- [INSTRUCTION]: Please give the listing again, word for word, with nothing left out.

------ DATA LINES ------

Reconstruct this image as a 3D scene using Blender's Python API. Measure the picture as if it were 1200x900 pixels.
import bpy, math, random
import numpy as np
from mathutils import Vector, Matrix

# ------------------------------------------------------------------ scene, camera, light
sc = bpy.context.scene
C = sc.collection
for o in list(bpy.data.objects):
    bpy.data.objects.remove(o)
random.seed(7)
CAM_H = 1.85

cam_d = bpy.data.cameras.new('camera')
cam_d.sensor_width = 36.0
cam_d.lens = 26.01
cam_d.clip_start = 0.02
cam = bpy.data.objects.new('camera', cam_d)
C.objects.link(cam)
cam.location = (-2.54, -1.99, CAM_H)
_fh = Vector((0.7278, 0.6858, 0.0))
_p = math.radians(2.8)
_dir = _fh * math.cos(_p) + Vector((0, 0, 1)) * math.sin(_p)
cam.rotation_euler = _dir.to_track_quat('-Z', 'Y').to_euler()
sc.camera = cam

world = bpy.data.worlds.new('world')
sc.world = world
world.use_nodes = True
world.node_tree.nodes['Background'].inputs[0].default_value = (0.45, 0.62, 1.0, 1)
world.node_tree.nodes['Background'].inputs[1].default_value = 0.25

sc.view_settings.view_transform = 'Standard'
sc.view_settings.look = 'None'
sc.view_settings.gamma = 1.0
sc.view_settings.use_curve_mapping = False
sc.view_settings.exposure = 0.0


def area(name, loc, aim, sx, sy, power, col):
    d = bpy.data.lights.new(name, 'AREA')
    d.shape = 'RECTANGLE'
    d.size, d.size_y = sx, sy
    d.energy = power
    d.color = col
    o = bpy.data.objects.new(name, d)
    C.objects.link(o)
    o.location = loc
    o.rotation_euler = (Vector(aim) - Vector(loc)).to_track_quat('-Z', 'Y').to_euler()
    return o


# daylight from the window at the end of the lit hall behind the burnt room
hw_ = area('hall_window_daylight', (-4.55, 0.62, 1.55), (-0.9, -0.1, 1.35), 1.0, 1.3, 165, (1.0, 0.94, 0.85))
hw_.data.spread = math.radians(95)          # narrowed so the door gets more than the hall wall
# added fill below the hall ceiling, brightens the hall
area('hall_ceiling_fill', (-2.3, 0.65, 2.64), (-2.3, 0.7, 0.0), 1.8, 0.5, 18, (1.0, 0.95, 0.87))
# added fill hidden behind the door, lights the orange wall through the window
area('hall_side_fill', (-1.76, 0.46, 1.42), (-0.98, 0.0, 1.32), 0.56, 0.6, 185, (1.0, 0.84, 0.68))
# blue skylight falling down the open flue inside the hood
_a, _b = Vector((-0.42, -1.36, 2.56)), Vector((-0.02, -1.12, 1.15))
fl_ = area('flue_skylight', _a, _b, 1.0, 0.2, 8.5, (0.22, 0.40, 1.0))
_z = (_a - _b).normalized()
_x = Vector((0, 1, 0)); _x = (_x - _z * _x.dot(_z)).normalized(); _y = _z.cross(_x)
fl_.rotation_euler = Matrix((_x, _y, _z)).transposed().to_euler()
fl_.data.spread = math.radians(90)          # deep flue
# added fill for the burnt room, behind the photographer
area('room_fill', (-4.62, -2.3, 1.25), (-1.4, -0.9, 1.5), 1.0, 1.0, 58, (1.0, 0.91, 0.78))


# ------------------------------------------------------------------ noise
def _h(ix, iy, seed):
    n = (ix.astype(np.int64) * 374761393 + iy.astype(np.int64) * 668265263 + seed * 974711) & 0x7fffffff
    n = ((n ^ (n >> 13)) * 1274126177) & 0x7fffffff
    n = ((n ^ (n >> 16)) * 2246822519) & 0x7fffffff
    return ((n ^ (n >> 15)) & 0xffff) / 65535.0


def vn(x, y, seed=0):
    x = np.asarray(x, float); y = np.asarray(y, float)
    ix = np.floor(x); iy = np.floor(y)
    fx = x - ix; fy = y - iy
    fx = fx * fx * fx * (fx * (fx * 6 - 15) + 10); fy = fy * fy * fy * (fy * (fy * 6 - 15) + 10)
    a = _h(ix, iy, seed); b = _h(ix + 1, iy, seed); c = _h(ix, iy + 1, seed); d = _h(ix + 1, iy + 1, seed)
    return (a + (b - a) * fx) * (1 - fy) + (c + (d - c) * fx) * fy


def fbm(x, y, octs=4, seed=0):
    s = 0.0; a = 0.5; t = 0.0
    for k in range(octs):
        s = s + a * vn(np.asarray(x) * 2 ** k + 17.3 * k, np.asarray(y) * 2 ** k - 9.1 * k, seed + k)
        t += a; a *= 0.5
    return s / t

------

- [RESULT OF THE TASK]:
Reconstruct this image as a 3D scene using Blender's Python API. Measure the picture as if it were 1200x900 pixels.
import bpy, math, random
import numpy as np
from mathutils import Vector, Matrix

# ------------------------------------------------------------------ scene, camera, light
sc = bpy.context.scene
C = sc.collection
for o in list(bpy.data.objects):
    bpy.data.objects.remove(o)
random.seed(7)
CAM_H = 1.85

cam_d = bpy.data.cameras.new('camera')
cam_d.sensor_width = 36.0
cam_d.lens = 26.01
cam_d.clip_start = 0.02
cam = bpy.data.objects.new('camera', cam_d)
C.objects.link(cam)
cam.location = (-2.54, -1.99, CAM_H)
_fh = Vector((0.7278, 0.6858, 0.0))
_p = math.radians(2.8)
_dir = _fh * math.cos(_p) + Vector((0, 0, 1)) * math.sin(_p)
cam.rotation_euler = _dir.to_track_quat('-Z', 'Y').to_euler()
sc.camera = cam

world = bpy.data.worlds.new('world')
sc.world = world
world.use_nodes = True
world.node_tree.nodes['Background'].inputs[0].default_value = (0.45, 0.62, 1.0, 1)
world.node_tree.nodes['Background'].inputs[1].default_value = 0.25

sc.view_settings.view_transform = 'Standard'
sc.view_settings.look = 'None'
sc.view_settings.gamma = 1.0
sc.view_settings.use_curve_mapping = False
sc.view_settings.exposure = 0.0


def area(name, loc, aim, sx, sy, power, col):
    d = bpy.data.lights.new(name, 'AREA')
    d.shape = 'RECTANGLE'
    d.size, d.size_y = sx, sy
    d.energy = power
    d.color = col
    o = bpy.data.objects.new(name, d)
    C.objects.link(o)
    o.location = loc
    o.rotation_euler = (Vector(aim) - Vector(loc)).to_track_quat('-Z', 'Y').to_euler()
    return o


# daylight from the window at the end of the lit hall behind the burnt room
hw_ = area('hall_window_daylight', (-4.55, 0.62, 1.55), (-0.9, -0.1, 1.35), 1.0, 1.3, 165, (1.0, 0.94, 0.85))
hw_.data.spread = math.radians(95)          # narrowed so the door gets more than the hall wall
# added fill below the hall ceiling, brightens the hall
area('hall_ceiling_fill', (-2.3, 0.65, 2.64), (-2.3, 0.7, 0.0), 1.8, 0.5, 18, (1.0, 0.95, 0.87))
# added fill hidden behind the door, lights the orange wall through the window
area('hall_side_fill', (-1.76, 0.46, 1.42), (-0.98, 0.0, 1.32), 0.56, 0.6, 185, (1.0, 0.84, 0.68))
# blue skylight falling down the open flue inside the hood
_a, _b = Vector((-0.42, -1.36, 2.56)), Vector((-0.02, -1.12, 1.15))
fl_ = area('flue_skylight', _a, _b, 1.0, 0.2, 8.5, (0.22, 0.40, 1.0))
_z = (_a - _b).normalized()
_x = Vector((0, 1, 0)); _x = (_x - _z * _x.dot(_z)).normalized(); _y = _z.cross(_x)
fl_.rotation_euler = Matrix((_x, _y, _z)).transposed().to_euler()
fl_.data.spread = math.radians(90)          # deep flue
# added fill for the burnt room, behind the photographer
area('room_fill', (-4.62, -2.3, 1.25), (-1.4, -0.9, 1.5), 1.0, 1.0, 58, (1.0, 0.91, 0.78))


# ------------------------------------------------------------------ noise
def _h(ix, iy, seed):
    n = (ix.astype(np.int64) * 374761393 + iy.astype(np.int64) * 668265263 + seed * 974711) & 0x7fffffff
    n = ((n ^ (n >> 13)) * 1274126177) & 0x7fffffff
    n = ((n ^ (n >> 16)) * 2246822519) & 0x7fffffff
    return ((n ^ (n >> 15)) & 0xffff) / 65535.0


def vn(x, y, seed=0):
    x = np.asarray(x, float); y = np.asarray(y, float)
    ix = np.floor(x); iy = np.floor(y)
    fx = x - ix; fy = y - iy
    fx = fx * fx * fx * (fx * (fx * 6 - 15) + 10); fy = fy * fy * fy * (fy * (fy * 6 - 15) + 10)
    a = _h(ix, iy, seed); b = _h(ix + 1, iy, seed); c = _h(ix, iy + 1, seed); d = _h(ix + 1, iy + 1, seed)
    return (a + (b - a) * fx) * (1 - fy) + (c + (d - c) * fx) * fy


def fbm(x, y, octs=4, seed=0):
    s = 0.0; a = 0.5; t = 0.0
    for k in range(octs):
        s = s + a * vn(np.asarray(x) * 2 ** k + 17.3 * k, np.asarray(y) * 2 ** k - 9.1 * k, seed + k)
        t += a; a *= 0.5
    return s / t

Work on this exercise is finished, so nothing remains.